Unfortunately, companies who are stupid enough to hire writers who charge no money will tend to conclude that writers are crap. You can mock them for this but it won’t change their minds. They’ve gone to a writer, the writer is crap, all writers are crap.

It bothers me that this is what they conclude and I am only a little bit mollified by the fact that they’re going out of business on Tuesday.

There is a word for companies like this and it’s the same word for amateur writers: “goodbye”.

But in this race for the bottom you can unconsciously believe that you have to lower your prices to get any chance of a look in. Often, it’s true. That destroys or at least dents my argument a bit but then this undoes the dent, this repairs it and gives it all a polish: an app developer raised his price as an April Fools’ joke and it worked.

San Francisco-based developer Giacomo Balli doubled his take on his iPhone apps thanks to an April Fools’ Day joke.

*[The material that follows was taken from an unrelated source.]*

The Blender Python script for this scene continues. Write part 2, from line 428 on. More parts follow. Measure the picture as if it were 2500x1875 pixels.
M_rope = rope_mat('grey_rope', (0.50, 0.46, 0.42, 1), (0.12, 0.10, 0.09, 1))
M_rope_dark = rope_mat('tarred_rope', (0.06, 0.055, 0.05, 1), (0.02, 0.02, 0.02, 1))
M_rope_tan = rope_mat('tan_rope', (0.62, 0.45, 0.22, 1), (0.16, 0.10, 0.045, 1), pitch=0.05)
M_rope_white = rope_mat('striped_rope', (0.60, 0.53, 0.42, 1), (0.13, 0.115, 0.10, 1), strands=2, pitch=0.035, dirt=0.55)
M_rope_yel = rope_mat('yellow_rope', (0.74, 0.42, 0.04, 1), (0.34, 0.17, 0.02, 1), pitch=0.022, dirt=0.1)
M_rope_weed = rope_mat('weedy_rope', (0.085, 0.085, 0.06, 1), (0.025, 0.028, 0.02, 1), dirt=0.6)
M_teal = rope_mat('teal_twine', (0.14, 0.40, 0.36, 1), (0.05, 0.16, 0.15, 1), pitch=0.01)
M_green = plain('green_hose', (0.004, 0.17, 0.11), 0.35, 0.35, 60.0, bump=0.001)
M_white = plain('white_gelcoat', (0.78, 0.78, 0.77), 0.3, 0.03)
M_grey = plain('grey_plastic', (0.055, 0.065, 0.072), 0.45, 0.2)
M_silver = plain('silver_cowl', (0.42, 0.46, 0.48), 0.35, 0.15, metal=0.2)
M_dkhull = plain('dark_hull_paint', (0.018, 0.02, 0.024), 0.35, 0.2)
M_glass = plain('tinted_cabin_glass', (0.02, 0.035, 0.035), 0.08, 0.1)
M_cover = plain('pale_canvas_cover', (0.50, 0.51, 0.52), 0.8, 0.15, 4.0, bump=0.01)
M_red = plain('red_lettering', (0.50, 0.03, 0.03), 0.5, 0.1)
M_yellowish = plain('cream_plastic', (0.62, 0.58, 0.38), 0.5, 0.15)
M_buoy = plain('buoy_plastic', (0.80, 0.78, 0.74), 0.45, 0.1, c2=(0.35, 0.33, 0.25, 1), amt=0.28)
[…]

When he ratcheted up the price to an eye-popping $4.99 for an app that catalogs books, he got downloads instead of complaints.

The App Store lets devs change the sale price of their apps pretty much any time they like, but most folks take conventional routes: cutting prices during sales or dropping prices to free. Balli made his previously free apps premium with just a toggle.

“There weren’t any app updates, either,” he told Cult of Mac over the phone. “Just the price.”

How a dev doubled his revenue with an April Fools’ joke – Rob LeFebrve, Cult of Mac (22 August 2014)

The full piece has some thoughts about how this worked and how it had something to do with the specific target market for this app.

But the thing to take away for me is that your price is part of your advert for yourself. If you say you are worth something, you’re worth it.